House sends bingo tax cut to governor

By Rob Moritz and John Lyon
Arkansas News Bureau

LITTLE ROCK — The House on Thursday gave final legislative approval to measures that would lower the state’s bingo tax and the state sales tax that manufacturers pay for utilities.

The Senate approved two bills that would require the state to release more information about child abuse and neglect cases, and defeated a measure that would make it easier for the top vote-getter in municipal races with multiple candidates to be elected without a runoff.

In a 95-0 vote, the House concurred in a Senate amendment to House Bill 1111 by Rep. Tracy Pennartz, D-Fort Smith. In its original form, the bill sought to eliminate the 1-cent-per-card tax on bingo games for charity, but as amended in the Senate the bill would lower the tax to three-tenths of a cent.

The bill “will return almost $700,000 in excess to our communities, to our charities across the state,” Pennartz told House members. Operators of charitable bingo games complained that the tax cut deeply into charitable giving. Gov. Mike Beebe opposed eliminating the tax because it would cut funding for state monitoring of the games.

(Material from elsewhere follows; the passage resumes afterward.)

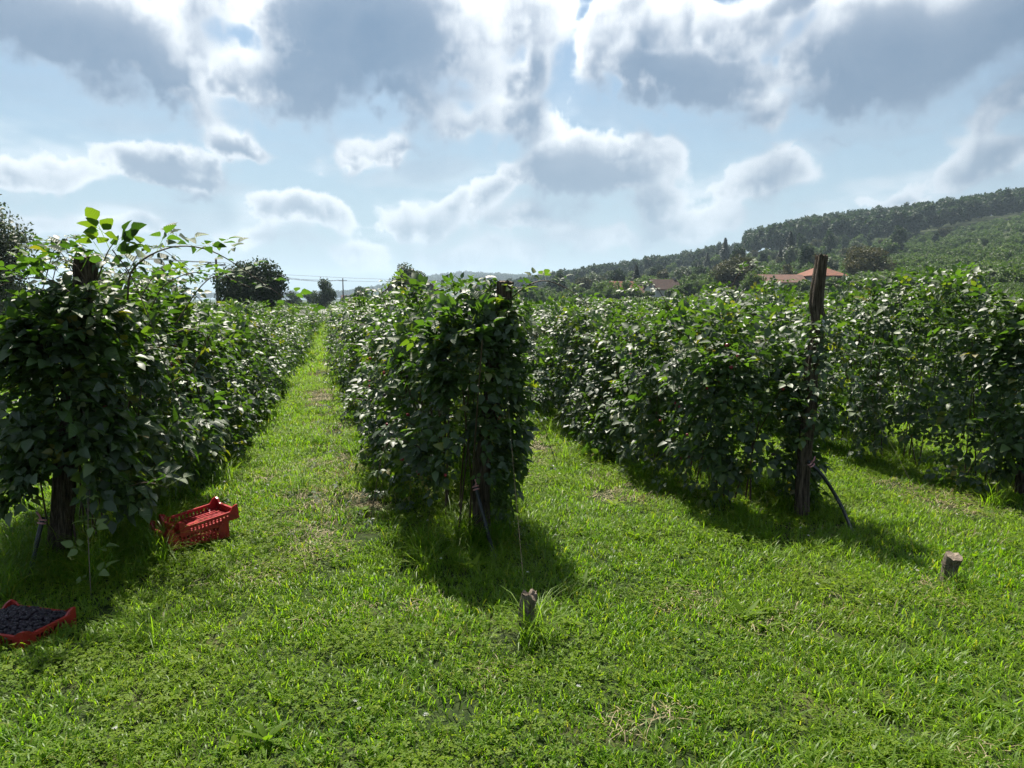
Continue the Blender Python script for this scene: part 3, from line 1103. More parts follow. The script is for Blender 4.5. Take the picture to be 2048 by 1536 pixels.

The bill goes to the governor.

The House voted 96-0 to approve Senate Bill 875 by Sen. Barbara Horn, D-Foreman, which would reduce the sales tax on manufacturers’ utilities from 3.875 percent to 3.125 percent, not including the 0.125 percent conservation tax voters approved in 1996. The bill goes to Beebe, who has said he supports the tax cut.

The House previously approved an identical House bill that has not yet come up for a vote on the Senate floor.

The Senate approved SB 493 and SB 494 by Sen. David Johnson, D-Little Rock, which would loosen the current restrictions on information released about fatalities or near fatalities involving juveniles in state protective custody.

Johnson said the bills were requested by the governor to address problems that occurred during in state police and the state Department of Human Services investigations into the deaths of four foster children in state custody. Lawmakers and others complained last summer about the lack of information provided from the investigations.

SB 493 would require the state to place a notice on its Web site within three days of a report of a death or near death received by the state’s child abuse hotline. The information would include the age, race and gender of the child, as well as the date of the incident, the allegations and the placement of the child at the time.

SB 494 would require the information to be released to the public.

The bills go to the House.

The Senate defeated HB 1393 by Rep. Tommy Baker, D-Osceola, that would allow a candidate for city office to avoid a runoff in a multi-candidate race by receiving at least 40 percent of the vote and 20 percent more votes than the second-place finisher.

The bill failed on a 7-12 vote, but at the request of Senate sponsor Sen. Jack Crumbly, D-Widener, members expunged the vote, which would allow Crumbly to bring it back later for consideration.

Also in the chambers Thursday:

  • The House approved, 76-12, HB 1256 by Rep. Dan Greenberg, R-Little Rock, which would make it a misdemeanor to encourage, solicit, promote, assist, facilitate, urge or request a drag race on a public highway. The bill goes to the Senate. Last week, the House voted down an earlier version of the bill that would have made observing a drag race a misdemeanor. Greenberg said he amended the bill so that accidental observers of a drag race would not be charged.
  • The House passed, 68-26, HB 2007 by Rep. Barry Hyde, D-North Little Rock, which would impose a campus-wide smoking ban at all public institutions of higher education in the state. It goes to the Senate.
  • The House passed, 71-17, SB 38 by Sen. Steve Faris, D-Malvern, which would raise the minimum age for riding a personal watercraft from 14 to 16 and require drivers to pass a training course. The measure goes back to the Senate for concurrence in a House amendment.

    The bill is known as “Rachel’s Bill” in honor of 15-year-old Rachel Rutherford, who died in 2007 accident while riding a personal watercraft on Lake Hamilton in Hot Springs.

Elsewhere Thursday, the Senate Committee on State Agencies and Governmental Affairs endorsed SB 1001 by Sen. Hank Wilkins, D-Pine Bluff, which would require the attorney general’s office to create a toll-free hotline for people to report incidents of suspected racial profiling and to keep statistics on complaints received. Attorney General McDaniel has said he supports the bill.

“We realize that racial profiling does exist,” Wilkins told the committee. “What we don’t know is whether it is as big a problem as some people may think that it is.”

The committee also endorsed Senate Bill 942, by Sen. Joyce Elliott, D-Little Rock, which would create a task force to study Arkansas’ criminal justice system.

Elliott said the task force would “consider the policies we have in place — do we need to make changes? Are we satisfied?”

SB 470 by Elliott, calling for a task force on reducing poverty in the state, also received the committee’s endorsement.